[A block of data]
▬▬▬▬▬▬
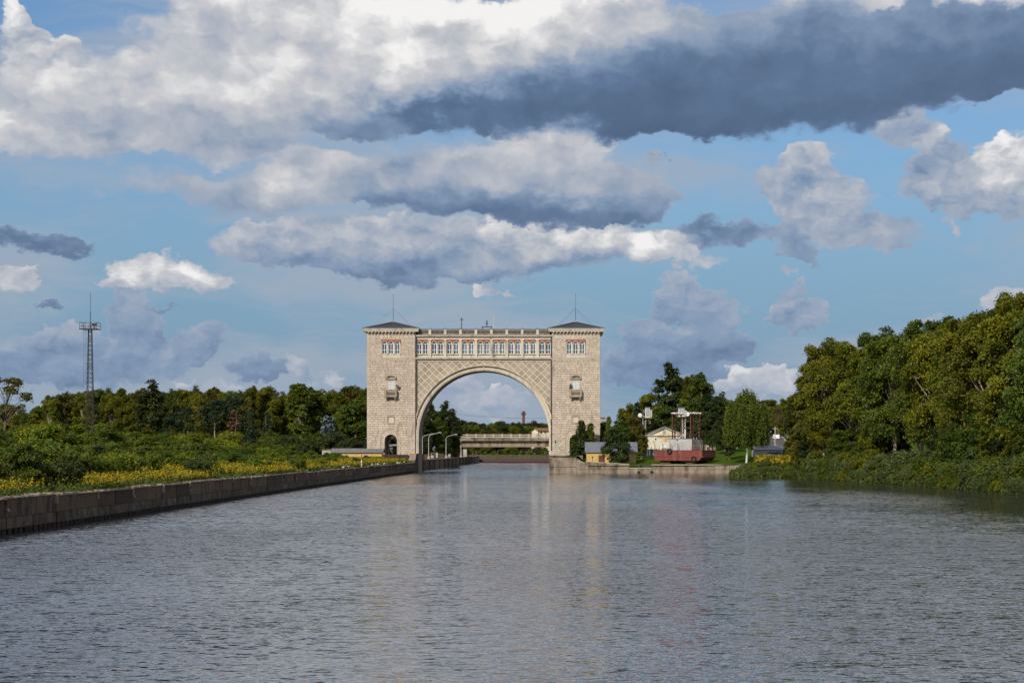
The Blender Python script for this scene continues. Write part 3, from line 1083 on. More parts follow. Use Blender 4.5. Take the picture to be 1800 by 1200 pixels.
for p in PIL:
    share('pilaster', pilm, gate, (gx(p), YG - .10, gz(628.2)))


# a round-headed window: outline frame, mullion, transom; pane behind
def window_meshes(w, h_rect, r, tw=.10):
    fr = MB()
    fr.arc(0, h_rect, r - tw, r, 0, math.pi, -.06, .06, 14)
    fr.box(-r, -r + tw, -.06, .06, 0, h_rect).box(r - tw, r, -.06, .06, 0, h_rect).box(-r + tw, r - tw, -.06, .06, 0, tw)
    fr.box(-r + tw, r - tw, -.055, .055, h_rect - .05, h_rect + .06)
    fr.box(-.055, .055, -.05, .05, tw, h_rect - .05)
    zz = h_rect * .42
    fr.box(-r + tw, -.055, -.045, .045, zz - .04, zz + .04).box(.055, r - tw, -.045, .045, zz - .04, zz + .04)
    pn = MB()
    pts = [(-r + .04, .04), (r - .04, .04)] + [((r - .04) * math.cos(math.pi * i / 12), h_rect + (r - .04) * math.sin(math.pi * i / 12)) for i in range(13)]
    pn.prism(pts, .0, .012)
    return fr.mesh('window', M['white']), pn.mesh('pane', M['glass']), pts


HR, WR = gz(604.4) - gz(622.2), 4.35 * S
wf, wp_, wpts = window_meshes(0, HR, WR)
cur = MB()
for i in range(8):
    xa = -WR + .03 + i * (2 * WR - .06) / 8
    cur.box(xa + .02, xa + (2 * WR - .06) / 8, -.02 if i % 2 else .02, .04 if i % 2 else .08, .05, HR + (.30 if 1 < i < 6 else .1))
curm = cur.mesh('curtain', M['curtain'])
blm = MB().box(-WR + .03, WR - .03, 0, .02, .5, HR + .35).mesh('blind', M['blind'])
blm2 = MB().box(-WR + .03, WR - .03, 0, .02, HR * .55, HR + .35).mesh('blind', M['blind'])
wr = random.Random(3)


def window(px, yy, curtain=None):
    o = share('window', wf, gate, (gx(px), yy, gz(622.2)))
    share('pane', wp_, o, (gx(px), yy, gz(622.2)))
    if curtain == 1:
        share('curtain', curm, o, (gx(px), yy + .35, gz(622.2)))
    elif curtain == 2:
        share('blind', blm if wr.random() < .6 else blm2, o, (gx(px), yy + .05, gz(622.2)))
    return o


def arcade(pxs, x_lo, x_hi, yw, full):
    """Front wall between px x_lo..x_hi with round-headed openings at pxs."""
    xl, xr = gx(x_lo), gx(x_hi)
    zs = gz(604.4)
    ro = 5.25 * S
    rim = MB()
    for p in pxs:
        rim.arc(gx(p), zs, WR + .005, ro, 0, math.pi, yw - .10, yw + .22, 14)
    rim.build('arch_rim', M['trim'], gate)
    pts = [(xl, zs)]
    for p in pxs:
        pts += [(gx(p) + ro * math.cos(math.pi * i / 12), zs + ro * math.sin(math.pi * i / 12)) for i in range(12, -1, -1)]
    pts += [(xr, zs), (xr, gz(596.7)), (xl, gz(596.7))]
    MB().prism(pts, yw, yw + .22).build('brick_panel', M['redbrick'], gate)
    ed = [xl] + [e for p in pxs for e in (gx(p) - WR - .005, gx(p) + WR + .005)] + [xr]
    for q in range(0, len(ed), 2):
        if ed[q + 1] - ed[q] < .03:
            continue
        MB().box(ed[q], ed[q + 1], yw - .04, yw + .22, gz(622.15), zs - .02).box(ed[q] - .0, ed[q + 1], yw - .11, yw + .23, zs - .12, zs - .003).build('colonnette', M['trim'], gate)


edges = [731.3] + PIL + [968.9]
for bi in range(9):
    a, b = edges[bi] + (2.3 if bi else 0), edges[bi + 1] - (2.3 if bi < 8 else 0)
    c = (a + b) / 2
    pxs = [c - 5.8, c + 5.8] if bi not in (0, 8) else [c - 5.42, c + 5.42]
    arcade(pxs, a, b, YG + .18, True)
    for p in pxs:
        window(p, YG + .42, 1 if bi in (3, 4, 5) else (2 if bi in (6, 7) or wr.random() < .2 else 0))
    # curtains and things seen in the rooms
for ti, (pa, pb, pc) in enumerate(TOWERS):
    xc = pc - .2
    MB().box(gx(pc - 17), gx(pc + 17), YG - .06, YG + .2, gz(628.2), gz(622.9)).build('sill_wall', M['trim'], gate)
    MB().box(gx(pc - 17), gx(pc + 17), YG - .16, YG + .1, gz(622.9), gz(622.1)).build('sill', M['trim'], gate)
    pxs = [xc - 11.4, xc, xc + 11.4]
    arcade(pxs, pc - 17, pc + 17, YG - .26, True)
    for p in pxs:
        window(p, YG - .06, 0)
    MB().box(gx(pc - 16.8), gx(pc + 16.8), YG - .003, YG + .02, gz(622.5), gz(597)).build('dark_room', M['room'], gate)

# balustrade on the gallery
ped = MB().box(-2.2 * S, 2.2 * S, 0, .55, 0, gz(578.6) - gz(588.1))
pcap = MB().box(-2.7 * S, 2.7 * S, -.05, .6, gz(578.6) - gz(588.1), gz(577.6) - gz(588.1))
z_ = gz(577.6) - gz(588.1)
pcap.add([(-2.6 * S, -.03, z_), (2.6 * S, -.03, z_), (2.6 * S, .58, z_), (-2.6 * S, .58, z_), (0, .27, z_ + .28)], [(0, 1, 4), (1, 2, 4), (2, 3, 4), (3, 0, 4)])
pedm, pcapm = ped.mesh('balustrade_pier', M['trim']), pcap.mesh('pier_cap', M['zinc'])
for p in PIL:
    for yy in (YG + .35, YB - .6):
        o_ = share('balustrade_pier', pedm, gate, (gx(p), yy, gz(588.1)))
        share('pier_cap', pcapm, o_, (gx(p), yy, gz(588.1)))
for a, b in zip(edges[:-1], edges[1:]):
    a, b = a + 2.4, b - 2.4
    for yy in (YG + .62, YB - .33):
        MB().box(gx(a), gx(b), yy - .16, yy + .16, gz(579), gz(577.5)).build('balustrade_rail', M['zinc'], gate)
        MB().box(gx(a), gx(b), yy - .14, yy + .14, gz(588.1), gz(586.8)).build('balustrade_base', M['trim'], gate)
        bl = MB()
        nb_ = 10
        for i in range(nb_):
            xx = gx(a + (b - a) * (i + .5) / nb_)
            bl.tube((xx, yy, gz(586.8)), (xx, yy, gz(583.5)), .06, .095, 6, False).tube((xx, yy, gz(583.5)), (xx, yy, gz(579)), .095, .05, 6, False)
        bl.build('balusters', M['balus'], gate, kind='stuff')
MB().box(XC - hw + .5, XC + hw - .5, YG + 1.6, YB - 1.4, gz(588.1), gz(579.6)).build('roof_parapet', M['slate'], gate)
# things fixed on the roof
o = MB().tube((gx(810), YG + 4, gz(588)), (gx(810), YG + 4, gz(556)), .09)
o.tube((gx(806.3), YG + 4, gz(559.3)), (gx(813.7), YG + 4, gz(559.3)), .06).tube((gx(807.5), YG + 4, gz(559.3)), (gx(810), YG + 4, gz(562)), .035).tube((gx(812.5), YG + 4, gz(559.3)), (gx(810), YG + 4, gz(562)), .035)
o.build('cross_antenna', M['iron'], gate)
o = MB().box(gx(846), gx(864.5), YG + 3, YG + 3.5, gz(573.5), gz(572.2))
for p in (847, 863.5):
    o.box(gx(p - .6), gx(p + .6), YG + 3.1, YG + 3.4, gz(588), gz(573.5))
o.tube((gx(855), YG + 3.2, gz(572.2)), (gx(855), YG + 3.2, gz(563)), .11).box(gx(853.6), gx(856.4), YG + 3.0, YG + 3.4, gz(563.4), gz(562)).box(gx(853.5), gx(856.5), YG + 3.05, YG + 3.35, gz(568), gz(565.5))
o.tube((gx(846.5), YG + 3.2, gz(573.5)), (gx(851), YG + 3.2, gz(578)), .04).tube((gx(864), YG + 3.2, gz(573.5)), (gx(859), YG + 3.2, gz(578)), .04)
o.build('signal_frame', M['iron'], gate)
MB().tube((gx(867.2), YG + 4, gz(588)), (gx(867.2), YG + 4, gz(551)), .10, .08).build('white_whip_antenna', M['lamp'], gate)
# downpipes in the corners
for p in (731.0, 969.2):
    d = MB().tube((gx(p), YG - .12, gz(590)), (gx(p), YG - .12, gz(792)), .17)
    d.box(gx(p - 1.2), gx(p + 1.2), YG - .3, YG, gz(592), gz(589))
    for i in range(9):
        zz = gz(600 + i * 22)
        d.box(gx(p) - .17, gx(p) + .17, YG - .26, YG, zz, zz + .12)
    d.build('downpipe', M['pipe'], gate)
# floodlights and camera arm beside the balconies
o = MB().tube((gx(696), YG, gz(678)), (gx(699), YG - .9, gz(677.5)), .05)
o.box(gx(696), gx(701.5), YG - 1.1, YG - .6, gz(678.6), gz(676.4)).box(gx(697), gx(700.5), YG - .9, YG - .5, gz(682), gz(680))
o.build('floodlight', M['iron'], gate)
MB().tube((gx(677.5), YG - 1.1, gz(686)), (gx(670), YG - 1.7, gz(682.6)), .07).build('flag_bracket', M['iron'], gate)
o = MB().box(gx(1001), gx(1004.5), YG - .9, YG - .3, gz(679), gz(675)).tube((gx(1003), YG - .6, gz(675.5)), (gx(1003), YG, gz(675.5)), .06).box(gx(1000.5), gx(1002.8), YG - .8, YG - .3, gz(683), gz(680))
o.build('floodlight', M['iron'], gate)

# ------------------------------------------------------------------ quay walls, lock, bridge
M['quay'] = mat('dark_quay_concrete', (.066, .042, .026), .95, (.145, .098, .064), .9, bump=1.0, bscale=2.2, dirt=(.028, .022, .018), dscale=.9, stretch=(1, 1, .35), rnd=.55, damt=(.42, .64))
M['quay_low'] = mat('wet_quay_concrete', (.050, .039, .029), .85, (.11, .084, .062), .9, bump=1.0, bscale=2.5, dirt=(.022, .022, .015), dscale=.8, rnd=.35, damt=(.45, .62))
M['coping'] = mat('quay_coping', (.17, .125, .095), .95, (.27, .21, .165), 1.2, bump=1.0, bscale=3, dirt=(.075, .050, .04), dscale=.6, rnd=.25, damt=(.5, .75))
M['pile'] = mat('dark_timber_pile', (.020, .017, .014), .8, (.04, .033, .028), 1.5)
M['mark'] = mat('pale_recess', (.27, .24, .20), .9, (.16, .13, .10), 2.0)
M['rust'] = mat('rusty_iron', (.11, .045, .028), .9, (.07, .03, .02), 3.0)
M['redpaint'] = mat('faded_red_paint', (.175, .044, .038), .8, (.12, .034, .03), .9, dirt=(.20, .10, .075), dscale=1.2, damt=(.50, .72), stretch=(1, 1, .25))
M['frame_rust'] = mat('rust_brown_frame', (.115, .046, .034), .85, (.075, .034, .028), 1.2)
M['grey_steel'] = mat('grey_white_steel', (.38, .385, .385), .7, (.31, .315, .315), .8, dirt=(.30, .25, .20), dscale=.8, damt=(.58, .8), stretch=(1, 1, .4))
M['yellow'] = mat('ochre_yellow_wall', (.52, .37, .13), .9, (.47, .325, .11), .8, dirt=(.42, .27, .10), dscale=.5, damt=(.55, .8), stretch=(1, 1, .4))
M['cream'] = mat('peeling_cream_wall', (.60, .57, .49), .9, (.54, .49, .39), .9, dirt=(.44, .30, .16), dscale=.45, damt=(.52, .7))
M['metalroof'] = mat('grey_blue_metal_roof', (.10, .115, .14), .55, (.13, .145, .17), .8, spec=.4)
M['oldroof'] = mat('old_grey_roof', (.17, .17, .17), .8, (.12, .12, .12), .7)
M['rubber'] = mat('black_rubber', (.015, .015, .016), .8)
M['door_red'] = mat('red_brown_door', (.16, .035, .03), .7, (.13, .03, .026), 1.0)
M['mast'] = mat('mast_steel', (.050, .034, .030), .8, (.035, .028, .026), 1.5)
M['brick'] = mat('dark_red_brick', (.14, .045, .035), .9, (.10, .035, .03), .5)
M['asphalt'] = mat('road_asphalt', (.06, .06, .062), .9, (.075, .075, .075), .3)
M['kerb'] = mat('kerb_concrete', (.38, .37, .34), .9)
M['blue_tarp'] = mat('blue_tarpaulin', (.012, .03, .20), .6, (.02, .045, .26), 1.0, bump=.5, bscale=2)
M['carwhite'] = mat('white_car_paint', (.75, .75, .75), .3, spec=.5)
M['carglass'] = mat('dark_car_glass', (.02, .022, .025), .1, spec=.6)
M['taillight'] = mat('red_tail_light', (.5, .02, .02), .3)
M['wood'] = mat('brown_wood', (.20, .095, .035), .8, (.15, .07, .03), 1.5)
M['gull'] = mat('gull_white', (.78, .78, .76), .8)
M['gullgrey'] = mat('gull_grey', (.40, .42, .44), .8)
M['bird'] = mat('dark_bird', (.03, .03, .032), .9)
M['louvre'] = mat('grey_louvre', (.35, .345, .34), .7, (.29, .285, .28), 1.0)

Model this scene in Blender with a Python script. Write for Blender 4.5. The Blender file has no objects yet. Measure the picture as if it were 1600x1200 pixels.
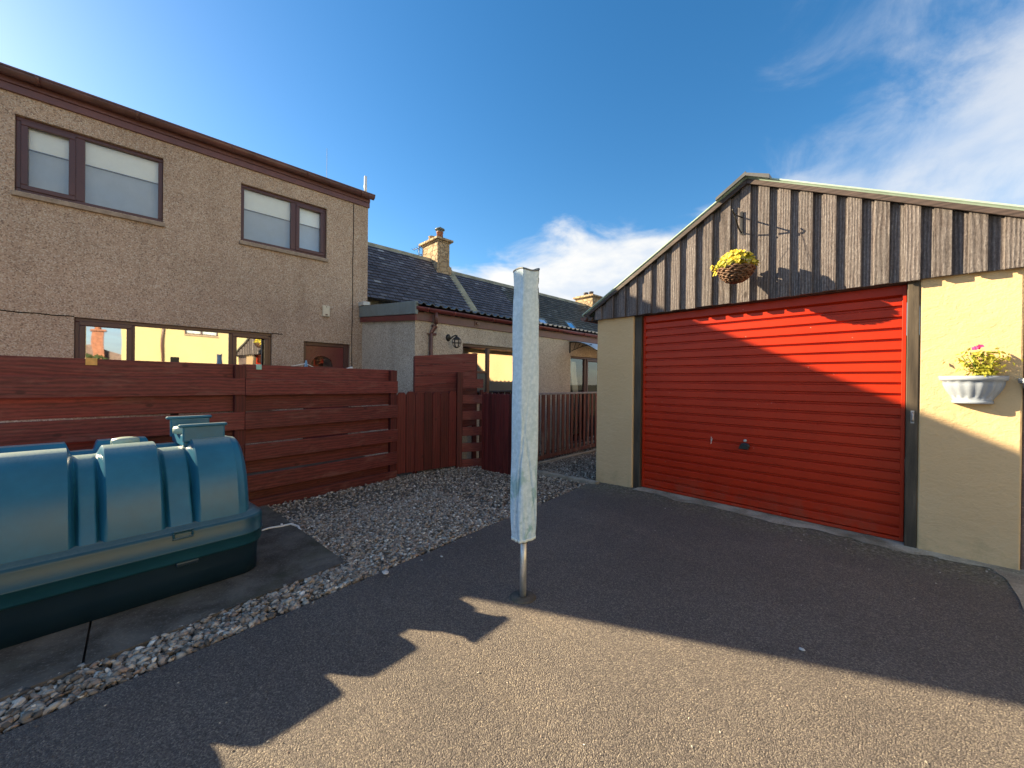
▬▬▬▬▬▬
Extract, word for word, each line from the top of the data down to and including the line with "pn.mesh('pane', M['glass']), pts"; skip the pictures.

The Blender Python script for this scene continues. Write part 3, from line 1083 on. More parts follow. Use Blender 4.5. Take the picture to be 1800 by 1200 pixels.
for p in PIL:
    share('pilaster', pilm, gate, (gx(p), YG - .10, gz(628.2)))


# a round-headed window: outline frame, mullion, transom; pane behind
def window_meshes(w, h_rect, r, tw=.10):
    fr = MB()
    fr.arc(0, h_rect, r - tw, r, 0, math.pi, -.06, .06, 14)
    fr.box(-r, -r + tw, -.06, .06, 0, h_rect).box(r - tw, r, -.06, .06, 0, h_rect).box(-r + tw, r - tw, -.06, .06, 0, tw)
    fr.box(-r + tw, r - tw, -.055, .055, h_rect - .05, h_rect + .06)
    fr.box(-.055, .055, -.05, .05, tw, h_rect - .05)
    zz = h_rect * .42
    fr.box(-r + tw, -.055, -.045, .045, zz - .04, zz + .04).box(.055, r - tw, -.045, .045, zz - .04, zz + .04)
    pn = MB()
    pts = [(-r + .04, .04), (r - .04, .04)] + [((r - .04) * math.cos(math.pi * i / 12), h_rect + (r - .04) * math.sin(math.pi * i / 12)) for i in range(13)]
    pn.prism(pts, .0, .012)
    return fr.mesh('window', M['white']), pn.mesh('pane', M['glass']), pts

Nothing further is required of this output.